After nearly 19 years in the big chair, Joshua D. Rogers is stepping down as chief executive officer of Arete Wealth Management and sliding into the role of executive chairman, while the Chicago-based firm elevates David Levine to run day-to-day operations. The company says it closed 2025 on a high note and now oversees roughly $7 billion in assets under advisement, and it is pairing the CEO handoff with fresh C-suite hires meant to deepen its bench as Arete scales its alternative-asset platform.

Arete detailed the moves in a company announcement dated Feb. 6, describing them as part of a broader plan to support an expanded leadership team. As reported by PR Newswire, Rogers will "continue to provide strategic oversight" in the executive chairman role while Levine steps into the CEO post.

New CEO Brings Sales And Platform Experience

Levine first joined Arete as chief operating officer and brings more than two decades of experience running sales and platform operations at national broker-dealers. According to Arete Wealth, he previously led national sales efforts at National Securities and B. Riley Wealth Management, a background that Crain's Chicago Business also noted in its coverage of the leadership change.

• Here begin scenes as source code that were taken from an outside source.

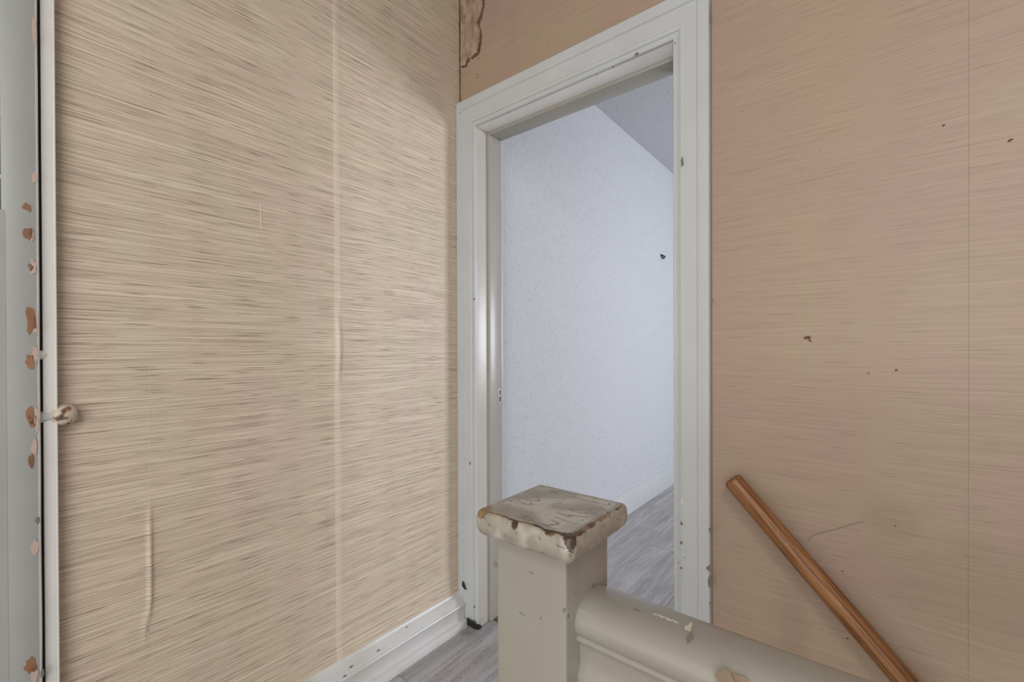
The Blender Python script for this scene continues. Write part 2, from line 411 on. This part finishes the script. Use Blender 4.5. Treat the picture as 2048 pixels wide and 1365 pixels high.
# stairs going down along the back wall
for k in range(9):
    box('step', -.20 + .2 * k, .02 + .2 * k, .50, YB - .002, -.215 * (k + 1) - .035, -.215 * (k + 1), PLANK, fl, .004)
    box('riser', -.20 + .2 * k, -.18 + .2 * k, .50, YB - .002, -.215 * (k + 1), -.215 * k - (.036 if k else .013), TRIM, fl)

# baseboards
def baseboard(name, x0, ya, yb, prof, mat, rel=0):
    n = 40; rings = []
    for k in range(n + 1):
        y = ya + (yb - ya) * k / n
        s = 1 + rel * noise.noise(Vector((y * 4, 0, 2)))
        rings.append([(x0 + d * s, y, z) for d, z in prof])
    return tag(loft(name, rings, mat, None), kind='structure')
prof = [(.001, 0), (.054, 0), (.0545, .018), (.051, .026), (.044, .0285), (.036, .029), (.0345, .034), (.034, .076), (.037, .080), (.038, .084), (.036, .088), (.030, .089), (.0285, .093), (.028, .108), (.026, .114), (.020, .117), (.014, .120), (.012, .128), (.008, .131), (.001, .132)]
bb = baseboard('baseboard_left', XL, .127, 1.284, prof, BASEP, .10)
prof2 = [(.001, 0), (.020, 0), (.020, .115), (.016, .12), (.014, .135), (.008, .148), (.001, .15)]
baseboard('baseboard_bedroom', XI, YB + .14, 5.59, prof2, TRIM)
for i, (px, py, r) in enumerate([(813, 1255, .004), (703, 1334, .006), (689, 1354, .006), (713, 1347, .004), (757, 1302, .005)]):
    blob('paint_fleck', on_x(px, py, XL + .031), (0, 1, 0), (0, 0, 1), r, r * .5, (1, 0, 0), .001, DARKC, bb, .4, 9, i)

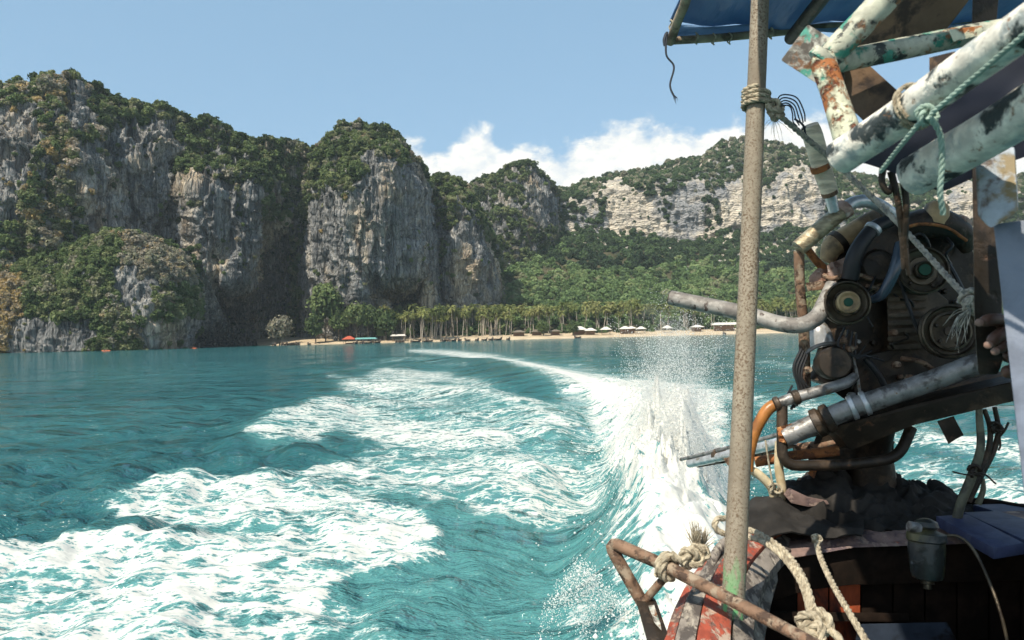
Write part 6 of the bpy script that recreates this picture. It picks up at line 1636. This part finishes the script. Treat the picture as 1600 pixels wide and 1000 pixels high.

Fresh C-Suite Hires Aim To Bolster Operations

The firm is not just swapping nameplates on the CEO's door. Arete said it has hired Glenn Worman as chief financial officer and promoted Micah Rayner to chief operating officer to tighten oversight of its advisor platform and alternative-investment business. The appointments are framed as part of a push to deliver what the company calls operational excellence and stronger support for advisors, according to the firm's announcement as reported by PR Newswire.

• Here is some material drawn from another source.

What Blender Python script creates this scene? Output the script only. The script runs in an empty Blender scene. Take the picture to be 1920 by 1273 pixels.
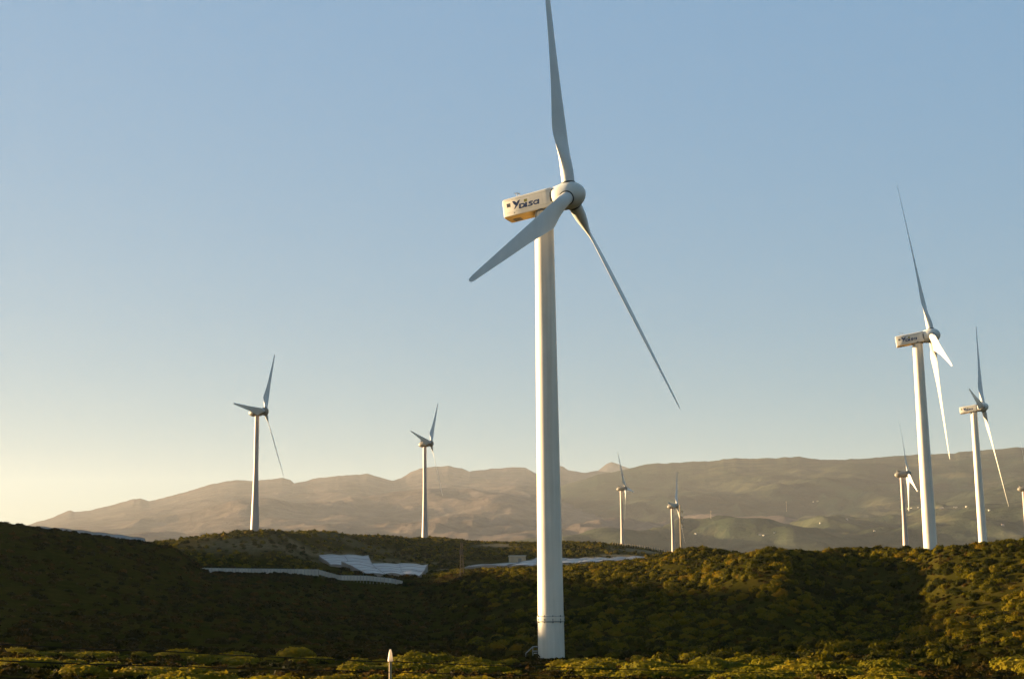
import bpy, math, random
import numpy as np
from mathutils import Vector, Matrix

SC = bpy.context.scene
COL = SC.collection
R = math.radians
rng = np.random.default_rng(7)
random.seed(7)

# ------------------------------------------------------------------ camera
FPX, IW, IH = 2667.0, 1920, 1273
PITCH = math.atan(FPX / 14700.0)
ROLL = math.atan(182 / 14700.0)
_U0 = np.array([0, -math.sin(PITCH), math.cos(PITCH)])
CF = np.array([0, math.cos(PITCH), math.sin(PITCH)])
CR = math.cos(ROLL) * np.array([1.0, 0, 0]) - math.sin(ROLL) * _U0
CU = math.sin(ROLL) * np.array([1.0, 0, 0]) + math.cos(ROLL) * _U0
cam = bpy.data.cameras.new("camera")
cam.sensor_width = 36.0
cam.lens = FPX * 36.0 / IW
cam.clip_start = 0.5
cam.clip_end = 40000
camo = bpy.data.objects.new("camera", cam)
COL.objects.link(camo)
camo.matrix_world = Matrix(((CR[0], CU[0], -CF[0], 0), (CR[1], CU[1], -CF[1], 0),
                            (CR[2], CU[2], -CF[2], 0), (0, 0, 0, 1)))
SC.camera = camo

# ------------------------------------------------------------------ light
SUN_AZ, SUN_EL = R(-70), R(6.5)          # azimuth from +Y, positive to the right
SKY_STRENGTH, SUN_STRENGTH, EXPOSURE = 0.055, 5.0, 2.5
world = bpy.data.worlds.new("World")
SC.world = world
world.use_nodes = True
nt = world.node_tree
nt.nodes.clear()
wo = nt.nodes.new('ShaderNodeOutputWorld')
bg = nt.nodes.new('ShaderNodeBackground')
sky = nt.nodes.new('ShaderNodeTexSky')
sky.sky_type = 'NISHITA'
sky.sun_disc = False
sky.sun_elevation = SUN_EL
sky.sun_rotation = SUN_AZ
sky.altitude = 100
sky.air_density = 1.0
sky.dust_density = 0.05
sky.ozone_density = 4.0
bg.inputs['Strength'].default_value = SKY_STRENGTH
# film-like response of the sky: compress its brightness range, keep its hue
hs = nt.nodes.new('ShaderNodeHueSaturation'); hs.inputs['Saturation'].default_value = 0.86; hs.inputs['Hue'].default_value = 0.484
bw = nt.nodes.new('ShaderNodeRGBToBW'); pw = nt.nodes.new('ShaderNodeMath'); pw.operation = 'POWER'; pw.inputs[1].default_value = -0.88
vs_ = nt.nodes.new('ShaderNodeVectorMath'); vs_.operation = 'SCALE'
nt.links.new(sky.outputs[0], hs.inputs['Color']); nt.links.new(hs.outputs[0], bw.inputs[0]); nt.links.new(bw.outputs[0], pw.inputs[0])
nt.links.new(hs.outputs[0], vs_.inputs[0]); nt.links.new(pw.outputs[0], vs_.inputs['Scale'])
nt.links.new(vs_.outputs[0], bg.inputs[0])
nt.links.new(bg.outputs[0], wo.inputs[0])
sl = bpy.data.lights.new("sun", 'SUN')
sl.energy = SUN_STRENGTH
sl.angle = R(0.6)
sl.color = (1.0, 0.72, 0.40)
slo = bpy.data.objects.new("sun", sl)
COL.objects.link(slo)
SDIR = Vector((math.sin(SUN_AZ) * math.cos(SUN_EL), math.cos(SUN_AZ) * math.cos(SUN_EL), math.sin(SUN_EL)))
slo.rotation_euler = SDIR.to_track_quat('Z', 'Y').to_euler()
slo.location = SDIR * 300
SC.view_settings.view_transform = 'Standard'
SC.view_settings.look = 'None'
SC.view_settings.gamma = 1
SC.view_settings.exposure = EXPOSURE
SC.cycles.max_bounces = 6
SC.cycles.diffuse_bounces = 3
SC.cycles.volume_bounces = 0
SC.cycles.use_denoising = True

# ------------------------------------------------------------------ helpers
def ray(x, y):
    """direction through a photo pixel, per metre of horizontal distance"""
    v = CF * FPX + CR * (x - IW / 2) + CU * (IH / 2 - y)
    return v / math.hypot(v[0], v[1])

def at(x, y, d):
    return ray(x, y) * d

def tag(o, label=None, cat=None, group=None, kind=None):
    if label: o['label'] = label
    if cat: o['category'] = cat
    if group: o['group'] = group
    if kind: o['kind'] = kind
    return o

def empty(name, loc, rz=0):
    o = bpy.data.objects.new(name, None)
    COL.objects.link(o)
    o.empty_display_size = 0.3
    o.location = loc
    o.rotation_euler = (0, 0, rz)
    return o

def link(name, me, mat=None, parent=None):
    o = bpy.data.objects.new(name, me)
    COL.objects.link(o)
    if mat is not None and not me.materials:
        me.materials.append(mat)
    if parent is not None:
        o.parent = parent
    return o

def quads_mesh(name, V, F, attrs=None, smooth=False):
    V = np.ascontiguousarray(V, dtype=np.float32)
    F = np.ascontiguousarray(F, dtype=np.int32)
    me = bpy.data.meshes.new(name)
    me.vertices.add(len(V))
    me.vertices.foreach_set('co', V.ravel())
    me.loops.add(F.size)
    me.loops.foreach_set('vertex_index', F.ravel())
    me.polygons.add(len(F))
    me.polygons.foreach_set('loop_start', np.arange(0, F.size, F.shape[1], dtype=np.int32))
    if smooth:
        me.polygons.foreach_set('use_smooth', np.ones(len(F), dtype=bool))
    for k, a in (attrs or {}).items():
        at_ = me.attributes.new(k, 'FLOAT', 'POINT')
        at_.data.foreach_set('value', np.ascontiguousarray(a, dtype=np.float32))
    me.update(calc_edges=True)
    me.validate()
    return me

class MB:
    """collects boxes, tubes and lofts and links them as one mesh object"""
    def __init__(self):
        self.v, self.f = [], []
    def add(self, vs, fs):
        n = len(self.v)
        self.v += [tuple(map(float, p)) for p in vs]
        self.f += [tuple(i + n for i in q) for q in fs]
        return self
    def box(self, c, s, M=None):
        vs = [Vector((x * s[0] / 2, y * s[1] / 2, z * s[2] / 2)) for x in (-1, 1) for y in (-1, 1) for z in (-1, 1)]
        if M is not None: vs = [M @ v for v in vs]
        vs = [v + Vector(c) for v in vs]
        return self.add(vs, [(0, 1, 3, 2), (4, 6, 7, 5), (0, 4, 5, 1), (2, 3, 7, 6), (0, 2, 6, 4), (1, 5, 7, 3)])
    def tube(self, a, b, ra, rb=None, n=10, caps=True):
        rb = ra if rb is None else rb
        a, b = Vector(a), Vector(b)
        d = (b - a).normalized()
        x = d.orthogonal().normalized(); y = d.cross(x)
        vs = []
        for p, r in ((a, ra), (b, rb)):
            vs += [p + (x * math.cos(t) + y * math.sin(t)) * r for t in (2 * math.pi * k / n for k in range(n))]
        fs = [(k, (k + 1) % n, n + (k + 1) % n, n + k) for k in range(n)]
        if caps: fs += [tuple(range(n - 1, -1, -1)), tuple(range(n, 2 * n))]
        return self.add(vs, fs)
    def rings(self, rings, caps=True):
        n = len(rings[0]); vs = [p for r in rings for p in r]; fs = []
        for i in range(len(rings) - 1):
            for k in range(n):
                k2 = (k + 1) % n
                fs.append((i * n + k, i * n + k2, (i + 1) * n + k2, (i + 1) * n + k))
        if caps:
            fs.append(tuple(range(n - 1, -1, -1)))
            fs.append(tuple(range((len(rings) - 1) * n, len(rings) * n)))
        return self.add(vs, fs)
    def mesh(self, name, smooth=False, angle=35):
        me = bpy.data.meshes.new(name)
        me.from_pydata(self.v, [], self.f)
        me.validate()
        if smooth:
            me.polygons.foreach_set('use_smooth', np.ones(len(me.polygons), dtype=bool))
            try: me.set_sharp_from_angle(angle=R(angle))
            except Exception: pass
        return me
    def build(self, name, mat, parent=None, smooth=False, angle=35):
        return link(name, self.mesh(name, smooth, angle), mat, parent)

def vnoise(x, y, seed=0):
    """value noise in [-1, 1]"""
    xi = np.floor(x).astype(np.int64); yi = np.floor(y).astype(np.int64)
    fx = x - xi; fy = y - yi
    fx = fx * fx * (3 - 2 * fx); fy = fy * fy * (3 - 2 * fy)
    def h(a, b):
        n = (a * 374761393 + b * 668265263 + seed * 974711) & 0x7fffffff
        n = ((n ^ (n >> 13)) * 1274126177) & 0x7fffffff
        return ((n ^ (n >> 16)) & 0xffff) / 32767.5 - 1
    return (h(xi, yi) * (1 - fx) + h(xi + 1, yi) * fx) * (1 - fy) + (h(xi, yi + 1) * (1 - fx) + h(xi + 1, yi + 1) * fx) * fy

def fbm(x, y, octs=4, seed=0, gain=0.5):
    s = 0; a = 1; t = 0
    for k in range(octs):
        s = s + a * vnoise(x * 2 ** k + 17.3 * k, y * 2 ** k - 9.1 * k, seed + k); t += a; a *= gain
    return s / t

def ridged(x, y, octs=4, seed=0):
    s = 0; a = 1; t = 0
    for k in range(octs):
        s = s + a * (1 - 2 * np.abs(vnoise(x * 2 ** k + 5.3 * k, y * 2 ** k + 3.1 * k, seed + k))); t += a; a *= 0.5
    return s / t

def pchip(x, y, xq):
    x = np.asarray(x, float); y = np.asarray(y, float)
    h = np.diff(x); dl = np.diff(y, axis=0) / h.reshape((-1,) + (1,) * (y.ndim - 1))
    m = np.zeros_like(y)
    a, b = dl[:-1], dl[1:]
    w1 = (2 * h[1:] + h[:-1]).reshape((-1,) + (1,) * (y.ndim - 1)); w2 = (h[1:] + 2 * h[:-1]).reshape((-1,) + (1,) * (y.ndim - 1))
    with np.errstate(divide='ignore', invalid='ignore'):
        m[1:-1] = np.where(a * b > 0, (w1 + w2) / (w1 / a + w2 / b), 0)
    m[0], m[-1] = dl[0], dl[-1]
    xq = np.clip(xq, x[0], x[-1])
    i = np.clip(np.searchsorted(x, xq) - 1, 0, len(x) - 2)
    sh = (-1,) + (1,) * (y.ndim - 1)
    t = ((xq - x[i]) / h[i]).reshape(sh); hh = h[i].reshape(sh)
    return ((1 + 2 * t) * (1 - t) ** 2) * y[i] + t * (1 - t) ** 2 * hh * m[i] + t * t * (3 - 2 * t) * y[i + 1] + t * t * (t - 1) * hh * m[i + 1]

# ------------------------------------------------------------------ materials
def newmat(name):
    m = bpy.data.materials.new(name); m.use_nodes = True
    n = m.node_tree; b = n.nodes['Principled BSDF']
    return m, n, b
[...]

SEC Case Casts A Long Shadow

All of this is unfolding while Arete faces an active enforcement action from the U.S. Securities and Exchange Commission. The regulator alleges that certain former advisors sold unapproved shares of Zona Energy and that the firms and some staff violated recordkeeping and antifraud rules, according to the SEC. The complaint says representatives sold millions of dollars in Zona shares and that Arete personnel sought broad releases from affected clients. Industry coverage shows Arete has pushed back, with the firm's lawyers arguing the case and its timing raise broader enforcement concerns, per Financial Planning.

Why The Shuffle Matters For Advisors And Clients

For advisors and clients tied to Arete, the reshuffle is meant to project continuity: the founder shifts to long-term strategy while experienced operators run the shop. The firm leans heavily on alternatives, including advisory services for art, wine, and car collections, and has previously described managing nearly $7 billion in assets under advisement in its own materials. As the revamped leadership team settles in, advisors will be watching whether the promised upgrades to finance, compliance and operations show up in day-to-day oversight while Arete tries to grow its niche alternatives platform under the glare of ongoing regulatory scrutiny.